Other dying gods include the Norse Odin, who is sacrificed on the World Tree and Balder, gentlest of the Norse gods, who is killed by Loki's trickery; the Slavic Iarilo; the Greek god Dionysos; the Egyptian Osiris, who gives birth to his son Horus after his death and resurrection (Leeming, Oxford Companion 110); the Iranian Mithra, a war god popular with the Romans involving a "ritual sacrifice of an ox and a bath of blood that would bring strength and loyalty" (Leeming, Oxford Companion 266); and the Hawaiian Lo-hi-au, who is twice resurrected, once by Hi-i-aka-of-the-bosom-of Pele and again by the male shaman Kane-milo-hai (Leonard and McClure 124-132). For Christians, the greatest example of the dying and reborn God is Christ, who laid down his life for the world in his crucifixion at Golgotha and was resurrected on Easter Sunday as the New Testament Passover lamb.
Tricksters
Tricksters are some of the most popular figures in mythology, despite their questionable morality. In Freudian terms, tricksters are instruments of the id, usually male, the con men of mythology, sometimes clever and devious, and other times moronic. Tricksters are "figures of play" (Leonard and McClure 247) "yet the Trickster's playfulness can carry with it serious, even tragic or transcendent, overtones. . . . embodying all the infinite ambiguities of what it is to be alive in the world" (Leonard and McClure 250). The trickster "'combines in his nature the sacredness and sinfulness, grand gestures and pettiness, strength and weakness, joy and misery, heroism and cowardice that together form the human character'" (Erdoes and Ortiz qtd. in Leonard and McClure 250). Tricksters are "moral counterexamples" (Leonard and McClure 250), and in their tales, the "innocent are as likely to suffer as the guilty" making these myths "more realistic than instructional tales usually are" (Leonard and McClure 252).

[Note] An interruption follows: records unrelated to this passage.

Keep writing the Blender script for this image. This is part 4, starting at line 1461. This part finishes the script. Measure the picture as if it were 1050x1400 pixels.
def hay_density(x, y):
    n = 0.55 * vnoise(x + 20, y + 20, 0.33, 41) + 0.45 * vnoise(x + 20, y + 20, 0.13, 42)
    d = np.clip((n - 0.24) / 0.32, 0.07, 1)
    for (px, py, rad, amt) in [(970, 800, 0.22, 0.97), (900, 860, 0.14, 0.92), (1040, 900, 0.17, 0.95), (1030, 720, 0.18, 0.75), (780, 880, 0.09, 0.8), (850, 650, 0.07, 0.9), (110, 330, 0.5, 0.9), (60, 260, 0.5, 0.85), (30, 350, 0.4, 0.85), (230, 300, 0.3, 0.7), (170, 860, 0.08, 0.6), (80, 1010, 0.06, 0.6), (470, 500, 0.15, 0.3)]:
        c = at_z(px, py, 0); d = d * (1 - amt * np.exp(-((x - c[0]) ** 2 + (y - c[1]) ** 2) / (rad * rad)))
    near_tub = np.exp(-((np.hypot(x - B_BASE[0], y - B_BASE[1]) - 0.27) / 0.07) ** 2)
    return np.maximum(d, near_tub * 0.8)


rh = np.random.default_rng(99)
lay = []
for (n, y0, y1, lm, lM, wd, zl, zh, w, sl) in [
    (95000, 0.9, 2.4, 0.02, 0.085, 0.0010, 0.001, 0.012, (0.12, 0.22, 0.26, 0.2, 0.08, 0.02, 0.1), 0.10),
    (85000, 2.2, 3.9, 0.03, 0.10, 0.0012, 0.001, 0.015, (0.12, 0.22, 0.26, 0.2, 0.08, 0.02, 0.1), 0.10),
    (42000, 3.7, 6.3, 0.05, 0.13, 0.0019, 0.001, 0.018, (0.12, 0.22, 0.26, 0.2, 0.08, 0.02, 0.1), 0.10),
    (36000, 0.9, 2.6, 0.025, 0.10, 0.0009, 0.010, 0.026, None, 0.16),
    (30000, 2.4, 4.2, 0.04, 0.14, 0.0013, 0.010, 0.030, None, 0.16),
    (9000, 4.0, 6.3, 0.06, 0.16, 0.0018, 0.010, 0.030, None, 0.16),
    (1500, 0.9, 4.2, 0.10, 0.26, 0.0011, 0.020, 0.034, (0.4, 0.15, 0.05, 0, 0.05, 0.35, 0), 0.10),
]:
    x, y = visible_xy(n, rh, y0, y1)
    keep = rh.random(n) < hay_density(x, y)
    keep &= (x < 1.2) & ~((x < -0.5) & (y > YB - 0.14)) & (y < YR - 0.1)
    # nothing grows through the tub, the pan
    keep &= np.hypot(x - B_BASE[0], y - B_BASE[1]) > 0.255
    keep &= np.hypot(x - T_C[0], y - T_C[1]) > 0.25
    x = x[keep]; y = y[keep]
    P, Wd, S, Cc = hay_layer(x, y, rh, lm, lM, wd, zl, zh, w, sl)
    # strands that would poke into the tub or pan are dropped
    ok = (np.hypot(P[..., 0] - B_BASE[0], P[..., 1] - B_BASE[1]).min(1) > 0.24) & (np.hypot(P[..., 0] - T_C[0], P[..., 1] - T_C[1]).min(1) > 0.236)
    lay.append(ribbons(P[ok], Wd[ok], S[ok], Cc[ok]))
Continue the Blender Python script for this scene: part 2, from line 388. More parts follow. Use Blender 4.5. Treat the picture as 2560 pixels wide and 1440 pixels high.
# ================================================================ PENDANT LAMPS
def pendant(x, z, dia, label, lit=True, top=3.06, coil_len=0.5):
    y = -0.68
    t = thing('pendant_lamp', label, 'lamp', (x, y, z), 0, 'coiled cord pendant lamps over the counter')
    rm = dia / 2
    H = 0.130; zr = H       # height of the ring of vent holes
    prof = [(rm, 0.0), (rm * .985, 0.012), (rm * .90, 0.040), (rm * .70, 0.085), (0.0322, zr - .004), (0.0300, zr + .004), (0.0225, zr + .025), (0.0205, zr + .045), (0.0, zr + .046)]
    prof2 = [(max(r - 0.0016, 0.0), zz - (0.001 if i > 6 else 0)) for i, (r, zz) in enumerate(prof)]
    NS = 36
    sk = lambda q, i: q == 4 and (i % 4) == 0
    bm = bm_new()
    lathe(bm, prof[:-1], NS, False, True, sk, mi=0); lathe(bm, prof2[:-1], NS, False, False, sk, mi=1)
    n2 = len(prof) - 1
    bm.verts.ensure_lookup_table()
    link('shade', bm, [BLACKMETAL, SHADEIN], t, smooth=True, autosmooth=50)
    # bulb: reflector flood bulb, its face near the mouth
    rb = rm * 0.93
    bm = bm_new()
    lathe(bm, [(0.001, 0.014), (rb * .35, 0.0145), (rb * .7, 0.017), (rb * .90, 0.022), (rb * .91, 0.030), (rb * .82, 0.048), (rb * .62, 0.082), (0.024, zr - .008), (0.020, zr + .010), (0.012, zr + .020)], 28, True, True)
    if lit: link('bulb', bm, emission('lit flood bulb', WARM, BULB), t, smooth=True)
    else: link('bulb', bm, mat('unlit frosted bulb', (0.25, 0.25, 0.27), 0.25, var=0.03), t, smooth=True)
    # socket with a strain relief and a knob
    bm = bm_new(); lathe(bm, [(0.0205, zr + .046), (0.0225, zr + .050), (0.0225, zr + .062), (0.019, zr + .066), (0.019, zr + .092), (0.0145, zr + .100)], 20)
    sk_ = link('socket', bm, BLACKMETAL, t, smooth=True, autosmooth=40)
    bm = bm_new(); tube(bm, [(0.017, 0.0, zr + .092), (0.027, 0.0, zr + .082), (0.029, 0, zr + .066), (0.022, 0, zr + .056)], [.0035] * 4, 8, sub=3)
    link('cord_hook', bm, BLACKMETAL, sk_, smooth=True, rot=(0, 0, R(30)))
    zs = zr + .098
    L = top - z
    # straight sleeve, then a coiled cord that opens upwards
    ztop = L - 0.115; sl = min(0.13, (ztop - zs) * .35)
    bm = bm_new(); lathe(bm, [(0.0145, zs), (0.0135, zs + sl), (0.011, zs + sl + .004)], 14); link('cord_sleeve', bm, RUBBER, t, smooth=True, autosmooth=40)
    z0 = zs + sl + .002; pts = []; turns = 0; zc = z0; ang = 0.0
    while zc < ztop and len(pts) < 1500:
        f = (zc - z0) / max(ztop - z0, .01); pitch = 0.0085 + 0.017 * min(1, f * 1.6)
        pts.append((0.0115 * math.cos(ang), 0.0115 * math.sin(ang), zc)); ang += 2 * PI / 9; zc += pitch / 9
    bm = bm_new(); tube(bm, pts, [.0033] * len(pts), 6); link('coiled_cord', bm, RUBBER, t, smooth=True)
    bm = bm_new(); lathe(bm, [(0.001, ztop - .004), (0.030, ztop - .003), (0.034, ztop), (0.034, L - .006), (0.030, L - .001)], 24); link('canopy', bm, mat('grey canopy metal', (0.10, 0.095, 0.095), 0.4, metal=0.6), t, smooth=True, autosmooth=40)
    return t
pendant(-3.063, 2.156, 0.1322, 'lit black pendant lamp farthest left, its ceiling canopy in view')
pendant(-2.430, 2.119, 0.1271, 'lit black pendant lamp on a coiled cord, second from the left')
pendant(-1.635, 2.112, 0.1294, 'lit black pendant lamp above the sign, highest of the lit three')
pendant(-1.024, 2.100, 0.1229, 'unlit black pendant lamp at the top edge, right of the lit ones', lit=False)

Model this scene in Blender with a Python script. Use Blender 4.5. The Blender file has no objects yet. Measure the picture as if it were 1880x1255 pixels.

Tricksters remind us that, despite our human pretension to nobility and semidivinity, we are inseparable from our bodily urges to eat, excrete, and procreate. At the same time, the Trickster by his very transgressions celebrates and helps maintain the rules, the social structures, which are also central to what we are. And in all this contradiction, the Trickster teaches us to reach for what we desire and to laugh at ourselves when we fall short. (Leonard and McClure 253)
The trickster can be a "creator, culture-bringer, opportunist, mischief-maker, amorous adventurer, hunger-driven manipulator, credulous victim of others' tricks, lazy work avoider, transgressor, [or] clown of the body" (Leonard and McClure 252). Many familiar TV and cartoon characters are tricksters. Wile E. Coyote is a hunger driven manipulator and lazy work avoider as is Yogi Bear. Bugs Bunny is a culture-bringer, opportunist, mischief-maker, and credulous victim of others' tricks (for instance, when he is chased by Marvin the Martian). The Three Stooges are mischief makers, credulous victim's of others' tricks, and clowns of the body. Bart Simpson is an opportunist, mischief-maker, lazy work avoider, transgressor, and clown of the body. Pepe le Peu is an amorous adventurer. Mythological tricksters include Prometheus, Loki, and Satan. A human trickster in the Old Testament is Jacob, who tricks his brother out of his birthright and is tricked in turn by his uncle.